Salvation has always come through faith in Christ. There aren’t some souls in heaven who are there through believing in Christ, and others who are there through some other way.

It could be misleading to say ‘implicit faith’ in Christ was able to save people before the incarnation and passion of our Lord, but that it can no longer do so – it sounds as if God had for some reason become less generous as a result of the atonement. It is rather that implicit faith is no longer able to exist.

‘Implicit’ is stronger than ‘potential’. Something is said to be implicit when it is actually there, but in a hidden way. So those who believed in ‘the Redeemer that God will send us’ were believing in Christ, because He was contained in a hidden way in that definition. But unless they had had not only faith but also a gift of prophecy, their minds didn’t grasp the sacred Humanity of Christ in a way that would allow them to distinguish it, using empirical criteria, from other instances of human nature. That is, they could grasp it as ‘the human nature that will belong to the Redeemer’, but not ‘the human nature that will come into being at a certain time and place, or from a certain mother, or through which such and such visible deeds will be wrought.’

We who live now, if we were to believe in ‘the Redeemer whom God will send us’ would not be believing in Christ, since He is not contained in even a hidden way in that definition. If we believe in ‘the Redeemer whom God has sent’, it is not possible that we should not have in mind some empirical criteria that distinguish the human nature of the Redeemer in whom we believe from other instances of human nature. If we cannot individuate a person him in our minds, we cannot be said to be thinking about him rather than about someone else.

The things that individuate him could be very slight. For example, if a missionary comes to a new tribe and says, ‘I bring you news of a Saviour’, meaning Jesus, and works a miracle, then if someone then believes in ‘the God of this missionary’, I don’t see why that should not count as explicit faith in Christ, even though he doesn’t yet know His Name, or when or where He was born, of what stock. The key thing is that the one who believes has in his mind a thought by which the sacred Humanity of Christ is individuated from all others by some empirical fact; and this is what we call explicit faith.

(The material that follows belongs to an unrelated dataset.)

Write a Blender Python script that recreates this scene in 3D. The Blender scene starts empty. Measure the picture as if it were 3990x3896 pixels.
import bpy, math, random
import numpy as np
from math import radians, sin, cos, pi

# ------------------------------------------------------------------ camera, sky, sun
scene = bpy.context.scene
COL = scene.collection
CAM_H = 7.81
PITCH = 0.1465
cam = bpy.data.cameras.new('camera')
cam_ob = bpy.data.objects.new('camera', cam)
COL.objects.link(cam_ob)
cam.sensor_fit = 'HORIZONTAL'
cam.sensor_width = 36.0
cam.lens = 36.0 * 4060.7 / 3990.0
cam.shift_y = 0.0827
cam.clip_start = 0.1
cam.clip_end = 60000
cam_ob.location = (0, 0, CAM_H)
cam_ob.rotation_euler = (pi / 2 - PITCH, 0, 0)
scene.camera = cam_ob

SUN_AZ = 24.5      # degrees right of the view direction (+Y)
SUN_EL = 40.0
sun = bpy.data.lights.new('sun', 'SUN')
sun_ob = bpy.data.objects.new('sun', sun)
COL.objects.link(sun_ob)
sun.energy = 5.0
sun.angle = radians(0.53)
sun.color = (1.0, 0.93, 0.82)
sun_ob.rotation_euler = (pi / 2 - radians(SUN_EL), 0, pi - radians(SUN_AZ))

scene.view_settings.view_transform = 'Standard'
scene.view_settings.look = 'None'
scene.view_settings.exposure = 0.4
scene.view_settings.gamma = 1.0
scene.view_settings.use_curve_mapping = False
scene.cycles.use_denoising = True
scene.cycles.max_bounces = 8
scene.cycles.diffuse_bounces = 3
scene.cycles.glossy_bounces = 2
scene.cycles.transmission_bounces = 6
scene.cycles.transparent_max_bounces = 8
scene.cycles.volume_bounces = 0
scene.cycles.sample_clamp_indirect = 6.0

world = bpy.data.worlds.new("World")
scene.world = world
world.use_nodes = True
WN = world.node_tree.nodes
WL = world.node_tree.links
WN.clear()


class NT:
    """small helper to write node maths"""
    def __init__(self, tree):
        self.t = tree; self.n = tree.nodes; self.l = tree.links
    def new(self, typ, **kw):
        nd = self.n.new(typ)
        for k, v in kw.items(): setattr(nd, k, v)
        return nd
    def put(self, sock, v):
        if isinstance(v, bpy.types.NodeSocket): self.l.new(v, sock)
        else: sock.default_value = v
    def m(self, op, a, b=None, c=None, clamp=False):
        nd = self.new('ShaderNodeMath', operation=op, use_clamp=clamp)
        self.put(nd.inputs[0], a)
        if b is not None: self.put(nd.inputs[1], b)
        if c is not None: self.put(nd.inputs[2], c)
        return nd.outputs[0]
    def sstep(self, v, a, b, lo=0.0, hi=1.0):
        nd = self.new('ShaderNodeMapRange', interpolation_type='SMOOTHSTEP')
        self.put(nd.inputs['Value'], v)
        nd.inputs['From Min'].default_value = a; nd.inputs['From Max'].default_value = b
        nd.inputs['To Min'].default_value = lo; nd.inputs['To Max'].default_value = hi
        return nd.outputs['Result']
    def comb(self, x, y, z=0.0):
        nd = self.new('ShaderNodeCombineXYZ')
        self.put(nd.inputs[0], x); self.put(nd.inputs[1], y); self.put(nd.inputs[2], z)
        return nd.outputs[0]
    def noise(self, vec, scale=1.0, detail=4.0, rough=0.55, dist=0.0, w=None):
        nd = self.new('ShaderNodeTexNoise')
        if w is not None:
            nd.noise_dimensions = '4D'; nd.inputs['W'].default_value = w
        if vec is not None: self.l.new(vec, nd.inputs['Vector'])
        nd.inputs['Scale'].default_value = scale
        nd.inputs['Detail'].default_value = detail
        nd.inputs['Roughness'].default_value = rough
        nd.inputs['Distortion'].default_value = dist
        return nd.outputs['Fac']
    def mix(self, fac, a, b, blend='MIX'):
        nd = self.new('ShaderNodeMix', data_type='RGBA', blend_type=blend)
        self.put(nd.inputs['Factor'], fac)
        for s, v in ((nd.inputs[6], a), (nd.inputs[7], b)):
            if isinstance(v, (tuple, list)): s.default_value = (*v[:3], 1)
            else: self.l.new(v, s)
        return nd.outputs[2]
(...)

In other words, things are not symmetrical before and after the incarnation. To claim to believe in someone who has come implies a way to individuate that humanity in an empirical way. And a failure to individuate the right humanity would not be faith in the Redeemer.

If someone says, ‘I am ready to believe in the Redeemer if it turns out that God has sent one’, he does not have implicit faith in Christ. He does not have faith at all, though if he is sincere he has a desire for faith.

I think the reason some people get confused here is that they know that there can be such a thing as an implicit desire for baptism – so why not an implicit faith? The answer is that an implicit thing is implicit in something else of the same nature. So the implicit desire for baptism is implicit in an explicit desire to God’s will in all necessary things. What would the implicit faith in Christ be implicit in? There would have to be some act of faith which contained it, and there is none.

It is not that God is less generous after the Incarnation than before it, but that to grasp something (in this case the sacred Humanity of Christ), we must grasp it as it really is. Before it exists, this can only be to grasp it as it is in the mind and purpose of God. Once it exists, this must be to grasp it in its own being: because that is how it now  is.